How Square is taking on Shopify pitching its e-commerce platform to sellers

Square is moving beyond payments, with hopes of becoming a full e-commerce toolkit for merchants.

Last week, the company relaunched the Square Online Store. Previously, a one-page e-commerce store platform with limited functionality, Square built out the Online Store to help retailers manage all of their operations, integrated with Square’s checkout system. It connects easily for sellers already using Square as a checkout method by putting functions like payments, online-to-offline inventory management, fulfillment and order pickup in one place. The platform also offers marketing and social selling through an Instagram integration.

Moving into online retail is a natural move for Square, which currently has more than 2 million merchants on its payments platform, but it isn’t quite going head to head with Shopify. Shopify, which has become a primary e-commerce platform, particularly for DTC brands, forecasted $1.1 billion in revenue in 2018. Square, which brought in $3.3 billion in revenue last year, wants to strengthen its relationships with sellers that are already on its payments system by equipping them with the ability to manage digital-to-offline interactions with customers. By integrating payments with inventory planning, delivery and other online-to-offline integrations, Square is looking to become a more encompassing e-commerce and retail solution for its partners.

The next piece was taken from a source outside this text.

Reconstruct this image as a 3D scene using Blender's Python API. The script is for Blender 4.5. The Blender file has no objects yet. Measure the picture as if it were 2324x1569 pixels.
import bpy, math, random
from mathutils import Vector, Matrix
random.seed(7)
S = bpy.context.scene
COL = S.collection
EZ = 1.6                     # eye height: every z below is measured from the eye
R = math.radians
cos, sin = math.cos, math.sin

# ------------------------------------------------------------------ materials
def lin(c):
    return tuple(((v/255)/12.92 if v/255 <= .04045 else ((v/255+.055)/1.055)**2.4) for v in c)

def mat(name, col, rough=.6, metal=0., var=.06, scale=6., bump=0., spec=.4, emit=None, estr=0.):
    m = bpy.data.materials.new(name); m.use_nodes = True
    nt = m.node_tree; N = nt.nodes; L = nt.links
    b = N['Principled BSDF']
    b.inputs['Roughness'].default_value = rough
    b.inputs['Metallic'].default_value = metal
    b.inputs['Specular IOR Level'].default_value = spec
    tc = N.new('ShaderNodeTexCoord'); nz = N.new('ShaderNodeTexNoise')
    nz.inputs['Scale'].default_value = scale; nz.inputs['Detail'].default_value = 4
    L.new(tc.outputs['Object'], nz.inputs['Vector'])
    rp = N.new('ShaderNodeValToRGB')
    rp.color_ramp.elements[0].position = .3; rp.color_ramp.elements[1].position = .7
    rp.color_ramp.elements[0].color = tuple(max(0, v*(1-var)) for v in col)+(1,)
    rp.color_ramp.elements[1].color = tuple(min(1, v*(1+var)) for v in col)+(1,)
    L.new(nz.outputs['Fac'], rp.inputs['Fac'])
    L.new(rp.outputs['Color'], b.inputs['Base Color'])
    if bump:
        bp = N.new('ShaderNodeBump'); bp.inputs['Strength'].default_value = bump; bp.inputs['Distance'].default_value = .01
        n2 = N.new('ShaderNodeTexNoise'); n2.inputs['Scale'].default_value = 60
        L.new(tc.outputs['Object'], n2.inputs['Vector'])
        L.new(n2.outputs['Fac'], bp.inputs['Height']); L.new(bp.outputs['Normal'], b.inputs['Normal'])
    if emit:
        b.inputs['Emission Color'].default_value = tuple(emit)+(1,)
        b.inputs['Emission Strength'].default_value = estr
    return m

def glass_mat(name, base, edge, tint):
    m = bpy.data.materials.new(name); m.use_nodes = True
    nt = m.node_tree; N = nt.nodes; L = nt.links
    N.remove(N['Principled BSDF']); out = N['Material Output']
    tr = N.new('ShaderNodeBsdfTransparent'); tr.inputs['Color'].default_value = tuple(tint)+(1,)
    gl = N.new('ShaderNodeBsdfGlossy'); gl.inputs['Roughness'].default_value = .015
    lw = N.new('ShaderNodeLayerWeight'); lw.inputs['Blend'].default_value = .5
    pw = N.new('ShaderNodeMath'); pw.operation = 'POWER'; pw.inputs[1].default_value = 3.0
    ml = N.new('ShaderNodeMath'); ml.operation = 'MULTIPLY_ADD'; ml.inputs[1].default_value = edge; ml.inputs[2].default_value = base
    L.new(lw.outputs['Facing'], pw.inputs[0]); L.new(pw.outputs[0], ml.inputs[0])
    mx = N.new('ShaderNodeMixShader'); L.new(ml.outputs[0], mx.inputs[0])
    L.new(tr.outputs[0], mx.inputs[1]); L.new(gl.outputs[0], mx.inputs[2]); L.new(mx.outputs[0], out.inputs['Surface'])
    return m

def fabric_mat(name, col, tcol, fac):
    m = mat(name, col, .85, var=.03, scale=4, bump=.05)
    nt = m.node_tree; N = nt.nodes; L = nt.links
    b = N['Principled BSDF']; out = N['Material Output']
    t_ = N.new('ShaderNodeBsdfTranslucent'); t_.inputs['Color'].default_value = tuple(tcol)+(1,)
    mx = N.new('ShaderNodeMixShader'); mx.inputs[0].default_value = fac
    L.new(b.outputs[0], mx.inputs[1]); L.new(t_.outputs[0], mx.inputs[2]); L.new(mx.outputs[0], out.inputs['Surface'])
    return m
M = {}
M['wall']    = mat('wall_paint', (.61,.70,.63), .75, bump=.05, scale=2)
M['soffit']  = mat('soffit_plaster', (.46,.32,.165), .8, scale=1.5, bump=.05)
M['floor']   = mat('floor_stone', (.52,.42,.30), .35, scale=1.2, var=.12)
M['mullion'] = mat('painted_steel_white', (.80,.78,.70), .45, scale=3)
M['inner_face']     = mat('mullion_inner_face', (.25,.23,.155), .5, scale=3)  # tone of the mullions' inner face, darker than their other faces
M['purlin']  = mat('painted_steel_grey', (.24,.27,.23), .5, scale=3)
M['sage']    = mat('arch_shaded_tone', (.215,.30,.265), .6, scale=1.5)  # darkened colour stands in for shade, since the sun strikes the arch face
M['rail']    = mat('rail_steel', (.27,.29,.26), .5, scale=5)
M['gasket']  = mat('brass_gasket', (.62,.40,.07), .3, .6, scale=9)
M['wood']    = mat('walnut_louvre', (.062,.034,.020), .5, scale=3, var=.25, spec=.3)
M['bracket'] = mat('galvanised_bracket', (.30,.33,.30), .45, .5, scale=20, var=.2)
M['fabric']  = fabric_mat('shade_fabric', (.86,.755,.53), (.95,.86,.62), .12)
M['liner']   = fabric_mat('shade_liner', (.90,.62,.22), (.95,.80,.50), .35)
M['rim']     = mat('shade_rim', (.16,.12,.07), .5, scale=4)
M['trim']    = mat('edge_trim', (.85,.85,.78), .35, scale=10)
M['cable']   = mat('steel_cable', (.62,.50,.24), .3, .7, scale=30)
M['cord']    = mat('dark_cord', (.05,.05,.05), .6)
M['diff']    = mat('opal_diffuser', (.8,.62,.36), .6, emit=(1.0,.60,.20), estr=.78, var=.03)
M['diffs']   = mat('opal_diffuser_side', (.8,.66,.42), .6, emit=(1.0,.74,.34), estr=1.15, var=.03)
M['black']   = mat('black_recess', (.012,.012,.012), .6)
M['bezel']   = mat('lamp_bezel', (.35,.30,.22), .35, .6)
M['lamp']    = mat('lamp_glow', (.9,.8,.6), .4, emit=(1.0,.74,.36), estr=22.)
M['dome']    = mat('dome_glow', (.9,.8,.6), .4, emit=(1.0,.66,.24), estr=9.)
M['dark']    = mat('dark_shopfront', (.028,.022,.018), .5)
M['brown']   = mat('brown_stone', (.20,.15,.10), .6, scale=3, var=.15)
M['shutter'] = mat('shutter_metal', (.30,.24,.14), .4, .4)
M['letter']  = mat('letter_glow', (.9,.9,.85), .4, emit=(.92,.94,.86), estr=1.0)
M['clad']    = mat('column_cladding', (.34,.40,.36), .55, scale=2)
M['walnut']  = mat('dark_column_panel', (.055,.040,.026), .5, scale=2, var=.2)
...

Square’s pitch to brands includes an affordable entry price point (pricing starts with a free tier, along with three paid plans ranging from $12 to $72 per month) coupled with a turnkey solution for brands that want to build an online store. For merchants beginning to grow their e-commerce stores, it’s a solution that’s positioned as simpler and cheaper than alternatives like Shopify, for example, which has paid plans that range anywhere from $29 per month to more than $2,000 per month for specialized plans serving larger brands. Square continues to add new features for merchants: On Tuesday, it rolled out an invoices app, a self-service feature for merchants to create, manage, and send invoices from anywhere.

As more enablement platforms are helping direct-to-consumer brands scale, Square is seeing an opportunity.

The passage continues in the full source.